RECORDS SHOWN =>
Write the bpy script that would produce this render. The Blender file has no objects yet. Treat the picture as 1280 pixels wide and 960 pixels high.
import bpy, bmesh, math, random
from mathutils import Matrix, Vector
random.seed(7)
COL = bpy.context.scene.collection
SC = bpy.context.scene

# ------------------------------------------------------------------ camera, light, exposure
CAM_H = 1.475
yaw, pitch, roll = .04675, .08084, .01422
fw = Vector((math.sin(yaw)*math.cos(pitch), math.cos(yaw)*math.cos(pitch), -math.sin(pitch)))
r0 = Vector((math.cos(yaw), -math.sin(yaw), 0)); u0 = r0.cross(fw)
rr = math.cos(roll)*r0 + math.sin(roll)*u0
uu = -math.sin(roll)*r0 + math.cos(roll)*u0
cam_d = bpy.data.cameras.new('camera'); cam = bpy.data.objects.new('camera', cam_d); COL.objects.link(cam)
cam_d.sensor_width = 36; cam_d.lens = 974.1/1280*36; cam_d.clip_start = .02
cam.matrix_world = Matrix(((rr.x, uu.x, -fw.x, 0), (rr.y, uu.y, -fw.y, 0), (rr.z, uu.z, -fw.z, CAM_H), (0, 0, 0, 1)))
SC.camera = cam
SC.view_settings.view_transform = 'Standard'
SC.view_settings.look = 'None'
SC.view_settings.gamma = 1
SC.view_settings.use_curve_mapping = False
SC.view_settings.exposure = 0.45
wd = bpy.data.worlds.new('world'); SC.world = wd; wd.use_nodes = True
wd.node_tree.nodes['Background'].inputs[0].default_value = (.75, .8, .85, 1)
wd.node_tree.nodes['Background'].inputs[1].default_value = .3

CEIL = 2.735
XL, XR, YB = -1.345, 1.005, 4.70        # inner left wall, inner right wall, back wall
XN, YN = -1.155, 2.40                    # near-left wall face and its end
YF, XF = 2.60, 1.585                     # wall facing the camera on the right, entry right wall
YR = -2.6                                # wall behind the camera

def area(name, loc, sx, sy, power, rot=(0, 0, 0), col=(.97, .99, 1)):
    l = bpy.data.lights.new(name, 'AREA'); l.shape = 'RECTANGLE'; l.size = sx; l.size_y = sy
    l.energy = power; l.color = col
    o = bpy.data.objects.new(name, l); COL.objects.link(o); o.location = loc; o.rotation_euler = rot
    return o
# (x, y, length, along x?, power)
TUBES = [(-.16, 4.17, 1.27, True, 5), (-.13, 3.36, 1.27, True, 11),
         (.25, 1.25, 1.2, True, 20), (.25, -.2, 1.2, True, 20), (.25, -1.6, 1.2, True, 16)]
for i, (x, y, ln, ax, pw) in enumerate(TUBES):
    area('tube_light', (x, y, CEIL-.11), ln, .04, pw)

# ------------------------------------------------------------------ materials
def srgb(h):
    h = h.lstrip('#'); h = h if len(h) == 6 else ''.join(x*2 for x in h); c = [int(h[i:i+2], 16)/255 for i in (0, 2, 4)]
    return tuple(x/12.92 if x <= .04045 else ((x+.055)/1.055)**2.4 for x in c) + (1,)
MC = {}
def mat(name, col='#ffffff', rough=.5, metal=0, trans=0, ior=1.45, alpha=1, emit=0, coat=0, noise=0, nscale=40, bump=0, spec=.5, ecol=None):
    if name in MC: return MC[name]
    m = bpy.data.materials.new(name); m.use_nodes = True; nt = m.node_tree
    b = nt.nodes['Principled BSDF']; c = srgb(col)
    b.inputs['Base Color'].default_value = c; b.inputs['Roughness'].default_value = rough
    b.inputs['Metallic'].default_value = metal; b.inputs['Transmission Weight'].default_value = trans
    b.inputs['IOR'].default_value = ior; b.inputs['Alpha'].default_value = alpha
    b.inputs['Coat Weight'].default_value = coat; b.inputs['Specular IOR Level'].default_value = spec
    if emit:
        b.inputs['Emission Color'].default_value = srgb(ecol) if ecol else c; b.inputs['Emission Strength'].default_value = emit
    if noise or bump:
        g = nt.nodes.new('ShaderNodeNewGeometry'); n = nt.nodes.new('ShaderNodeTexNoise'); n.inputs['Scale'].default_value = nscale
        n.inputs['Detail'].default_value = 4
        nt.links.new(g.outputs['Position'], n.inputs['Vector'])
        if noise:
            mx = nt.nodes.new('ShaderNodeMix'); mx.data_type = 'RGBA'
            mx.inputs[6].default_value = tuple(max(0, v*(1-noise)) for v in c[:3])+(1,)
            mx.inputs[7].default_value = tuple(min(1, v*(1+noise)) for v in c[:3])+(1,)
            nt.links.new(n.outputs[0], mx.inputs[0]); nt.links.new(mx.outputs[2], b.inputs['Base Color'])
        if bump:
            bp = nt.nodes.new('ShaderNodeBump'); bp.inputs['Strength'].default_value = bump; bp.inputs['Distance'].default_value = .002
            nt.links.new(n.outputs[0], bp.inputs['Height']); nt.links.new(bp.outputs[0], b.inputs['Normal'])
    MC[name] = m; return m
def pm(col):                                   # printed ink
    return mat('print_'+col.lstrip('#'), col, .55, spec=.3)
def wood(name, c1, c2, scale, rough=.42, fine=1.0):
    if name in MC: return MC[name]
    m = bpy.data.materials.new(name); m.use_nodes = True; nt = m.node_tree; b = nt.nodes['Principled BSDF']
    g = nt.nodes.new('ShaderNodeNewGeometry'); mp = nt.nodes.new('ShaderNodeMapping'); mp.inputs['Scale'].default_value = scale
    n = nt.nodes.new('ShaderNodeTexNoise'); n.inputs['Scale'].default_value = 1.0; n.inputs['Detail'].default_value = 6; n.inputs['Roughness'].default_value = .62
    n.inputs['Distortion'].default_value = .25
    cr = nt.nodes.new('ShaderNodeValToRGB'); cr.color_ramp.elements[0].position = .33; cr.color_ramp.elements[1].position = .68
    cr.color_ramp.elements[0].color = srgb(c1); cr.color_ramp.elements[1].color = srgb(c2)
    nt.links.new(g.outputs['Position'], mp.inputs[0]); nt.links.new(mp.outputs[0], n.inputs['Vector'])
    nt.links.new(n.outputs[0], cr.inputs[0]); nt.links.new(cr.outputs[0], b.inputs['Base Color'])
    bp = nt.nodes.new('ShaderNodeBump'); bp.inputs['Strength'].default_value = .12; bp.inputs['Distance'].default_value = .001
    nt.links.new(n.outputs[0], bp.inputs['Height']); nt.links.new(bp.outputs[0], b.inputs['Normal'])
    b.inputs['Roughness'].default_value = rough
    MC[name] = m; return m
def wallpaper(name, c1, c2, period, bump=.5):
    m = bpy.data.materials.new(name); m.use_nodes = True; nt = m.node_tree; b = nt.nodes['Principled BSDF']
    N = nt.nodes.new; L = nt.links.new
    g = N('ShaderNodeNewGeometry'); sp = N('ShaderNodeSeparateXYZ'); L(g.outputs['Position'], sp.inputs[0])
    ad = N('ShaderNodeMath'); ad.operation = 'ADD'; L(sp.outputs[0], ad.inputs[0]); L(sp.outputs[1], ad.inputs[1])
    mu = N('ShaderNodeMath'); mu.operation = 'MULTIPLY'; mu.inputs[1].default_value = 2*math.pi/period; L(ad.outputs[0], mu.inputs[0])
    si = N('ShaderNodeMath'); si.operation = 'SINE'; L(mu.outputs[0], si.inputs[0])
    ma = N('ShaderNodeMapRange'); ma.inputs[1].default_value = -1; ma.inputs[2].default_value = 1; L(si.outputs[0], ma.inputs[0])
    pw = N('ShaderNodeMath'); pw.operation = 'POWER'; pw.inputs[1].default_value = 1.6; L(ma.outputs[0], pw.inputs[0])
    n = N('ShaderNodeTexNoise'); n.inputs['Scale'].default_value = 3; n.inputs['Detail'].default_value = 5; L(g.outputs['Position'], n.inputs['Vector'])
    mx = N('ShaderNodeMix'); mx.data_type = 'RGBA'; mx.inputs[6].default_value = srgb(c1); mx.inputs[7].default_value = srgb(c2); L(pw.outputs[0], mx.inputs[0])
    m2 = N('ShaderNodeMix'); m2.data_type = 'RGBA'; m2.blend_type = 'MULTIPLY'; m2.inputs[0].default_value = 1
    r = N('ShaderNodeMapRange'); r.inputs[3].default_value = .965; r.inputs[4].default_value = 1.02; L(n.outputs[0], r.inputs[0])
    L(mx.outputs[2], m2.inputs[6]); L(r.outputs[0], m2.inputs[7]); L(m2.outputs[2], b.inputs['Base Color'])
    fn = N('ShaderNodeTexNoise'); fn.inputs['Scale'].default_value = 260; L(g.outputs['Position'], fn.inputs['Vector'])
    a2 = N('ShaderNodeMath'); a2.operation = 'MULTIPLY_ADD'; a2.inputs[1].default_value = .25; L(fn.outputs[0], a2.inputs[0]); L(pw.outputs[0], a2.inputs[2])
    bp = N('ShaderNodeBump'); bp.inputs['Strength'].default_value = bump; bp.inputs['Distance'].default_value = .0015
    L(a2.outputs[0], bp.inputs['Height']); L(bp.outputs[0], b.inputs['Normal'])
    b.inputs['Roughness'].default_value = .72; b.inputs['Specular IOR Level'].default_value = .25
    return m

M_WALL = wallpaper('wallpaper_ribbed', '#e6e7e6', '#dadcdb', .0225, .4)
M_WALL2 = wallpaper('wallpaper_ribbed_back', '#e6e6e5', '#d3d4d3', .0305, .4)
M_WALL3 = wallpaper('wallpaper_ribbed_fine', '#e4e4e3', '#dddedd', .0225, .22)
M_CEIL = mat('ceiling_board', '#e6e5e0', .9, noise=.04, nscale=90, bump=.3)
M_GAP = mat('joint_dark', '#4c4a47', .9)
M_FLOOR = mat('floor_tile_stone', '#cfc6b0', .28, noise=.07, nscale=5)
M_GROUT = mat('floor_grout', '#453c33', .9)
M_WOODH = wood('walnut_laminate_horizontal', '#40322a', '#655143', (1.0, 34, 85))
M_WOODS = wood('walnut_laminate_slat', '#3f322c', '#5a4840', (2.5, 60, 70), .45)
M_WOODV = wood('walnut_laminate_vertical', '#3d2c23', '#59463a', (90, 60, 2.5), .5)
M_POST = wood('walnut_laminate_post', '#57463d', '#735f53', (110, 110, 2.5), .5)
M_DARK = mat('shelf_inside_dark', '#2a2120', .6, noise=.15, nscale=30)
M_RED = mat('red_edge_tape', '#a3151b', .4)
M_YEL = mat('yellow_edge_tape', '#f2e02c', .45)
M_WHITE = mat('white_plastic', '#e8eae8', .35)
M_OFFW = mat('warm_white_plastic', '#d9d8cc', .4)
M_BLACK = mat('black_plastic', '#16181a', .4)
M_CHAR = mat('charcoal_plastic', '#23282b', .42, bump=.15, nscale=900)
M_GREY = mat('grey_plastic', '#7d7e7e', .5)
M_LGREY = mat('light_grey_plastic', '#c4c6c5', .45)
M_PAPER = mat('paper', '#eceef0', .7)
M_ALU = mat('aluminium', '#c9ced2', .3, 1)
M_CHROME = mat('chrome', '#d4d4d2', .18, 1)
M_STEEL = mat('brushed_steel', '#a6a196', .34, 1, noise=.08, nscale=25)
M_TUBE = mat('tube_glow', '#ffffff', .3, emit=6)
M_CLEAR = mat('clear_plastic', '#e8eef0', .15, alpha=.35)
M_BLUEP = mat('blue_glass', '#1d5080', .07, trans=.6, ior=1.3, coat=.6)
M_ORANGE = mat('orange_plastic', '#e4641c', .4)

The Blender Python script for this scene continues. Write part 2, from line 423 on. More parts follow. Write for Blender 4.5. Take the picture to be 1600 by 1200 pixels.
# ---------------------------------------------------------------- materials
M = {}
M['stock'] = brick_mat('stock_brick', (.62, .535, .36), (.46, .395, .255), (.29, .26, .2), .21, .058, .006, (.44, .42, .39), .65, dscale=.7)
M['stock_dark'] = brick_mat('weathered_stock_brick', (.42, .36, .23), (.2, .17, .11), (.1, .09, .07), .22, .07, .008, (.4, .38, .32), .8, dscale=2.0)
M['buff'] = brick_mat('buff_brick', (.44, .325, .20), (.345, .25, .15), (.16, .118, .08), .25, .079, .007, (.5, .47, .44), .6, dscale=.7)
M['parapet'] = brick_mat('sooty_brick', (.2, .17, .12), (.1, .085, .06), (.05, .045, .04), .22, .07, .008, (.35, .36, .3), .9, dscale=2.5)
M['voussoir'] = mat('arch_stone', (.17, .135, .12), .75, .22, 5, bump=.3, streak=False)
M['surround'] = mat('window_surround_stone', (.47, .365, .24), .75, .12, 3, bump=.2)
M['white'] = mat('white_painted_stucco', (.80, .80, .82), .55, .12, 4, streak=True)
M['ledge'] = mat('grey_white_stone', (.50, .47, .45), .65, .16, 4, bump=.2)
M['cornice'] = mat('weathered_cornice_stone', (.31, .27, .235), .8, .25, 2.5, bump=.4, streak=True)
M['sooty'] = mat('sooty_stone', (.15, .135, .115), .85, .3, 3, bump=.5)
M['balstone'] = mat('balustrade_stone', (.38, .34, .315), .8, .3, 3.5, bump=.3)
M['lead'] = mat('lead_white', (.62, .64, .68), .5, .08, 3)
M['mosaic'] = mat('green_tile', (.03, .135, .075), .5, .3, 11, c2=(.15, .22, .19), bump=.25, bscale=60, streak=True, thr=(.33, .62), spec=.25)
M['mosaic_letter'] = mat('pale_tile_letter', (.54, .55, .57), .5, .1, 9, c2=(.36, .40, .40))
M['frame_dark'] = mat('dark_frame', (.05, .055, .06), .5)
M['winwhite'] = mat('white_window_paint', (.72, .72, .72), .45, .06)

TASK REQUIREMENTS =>
Extract, please, the lines from the start of the entries above through the one with "area('tube_light', (x, y, CEIL-.11), ln, .04, pw)", both included, reproducing each exactly and adding nothing.

FINISHED ANSWER =>
Write the bpy script that would produce this render. The Blender file has no objects yet. Treat the picture as 1280 pixels wide and 960 pixels high.
import bpy, bmesh, math, random
from mathutils import Matrix, Vector
random.seed(7)
COL = bpy.context.scene.collection
SC = bpy.context.scene

# ------------------------------------------------------------------ camera, light, exposure
CAM_H = 1.475
yaw, pitch, roll = .04675, .08084, .01422
fw = Vector((math.sin(yaw)*math.cos(pitch), math.cos(yaw)*math.cos(pitch), -math.sin(pitch)))
r0 = Vector((math.cos(yaw), -math.sin(yaw), 0)); u0 = r0.cross(fw)
rr = math.cos(roll)*r0 + math.sin(roll)*u0
uu = -math.sin(roll)*r0 + math.cos(roll)*u0
cam_d = bpy.data.cameras.new('camera'); cam = bpy.data.objects.new('camera', cam_d); COL.objects.link(cam)
cam_d.sensor_width = 36; cam_d.lens = 974.1/1280*36; cam_d.clip_start = .02
cam.matrix_world = Matrix(((rr.x, uu.x, -fw.x, 0), (rr.y, uu.y, -fw.y, 0), (rr.z, uu.z, -fw.z, CAM_H), (0, 0, 0, 1)))
SC.camera = cam
SC.view_settings.view_transform = 'Standard'
SC.view_settings.look = 'None'
SC.view_settings.gamma = 1
SC.view_settings.use_curve_mapping = False
SC.view_settings.exposure = 0.45
wd = bpy.data.worlds.new('world'); SC.world = wd; wd.use_nodes = True
wd.node_tree.nodes['Background'].inputs[0].default_value = (.75, .8, .85, 1)
wd.node_tree.nodes['Background'].inputs[1].default_value = .3

CEIL = 2.735
XL, XR, YB = -1.345, 1.005, 4.70        # inner left wall, inner right wall, back wall
XN, YN = -1.155, 2.40                    # near-left wall face and its end
YF, XF = 2.60, 1.585                     # wall facing the camera on the right, entry right wall
YR = -2.6                                # wall behind the camera

def area(name, loc, sx, sy, power, rot=(0, 0, 0), col=(.97, .99, 1)):
    l = bpy.data.lights.new(name, 'AREA'); l.shape = 'RECTANGLE'; l.size = sx; l.size_y = sy
    l.energy = power; l.color = col
    o = bpy.data.objects.new(name, l); COL.objects.link(o); o.location = loc; o.rotation_euler = rot
    return o
# (x, y, length, along x?, power)
TUBES = [(-.16, 4.17, 1.27, True, 5), (-.13, 3.36, 1.27, True, 11),
         (.25, 1.25, 1.2, True, 20), (.25, -.2, 1.2, True, 20), (.25, -1.6, 1.2, True, 16)]
for i, (x, y, ln, ax, pw) in enumerate(TUBES):
    area('tube_light', (x, y, CEIL-.11), ln, .04, pw)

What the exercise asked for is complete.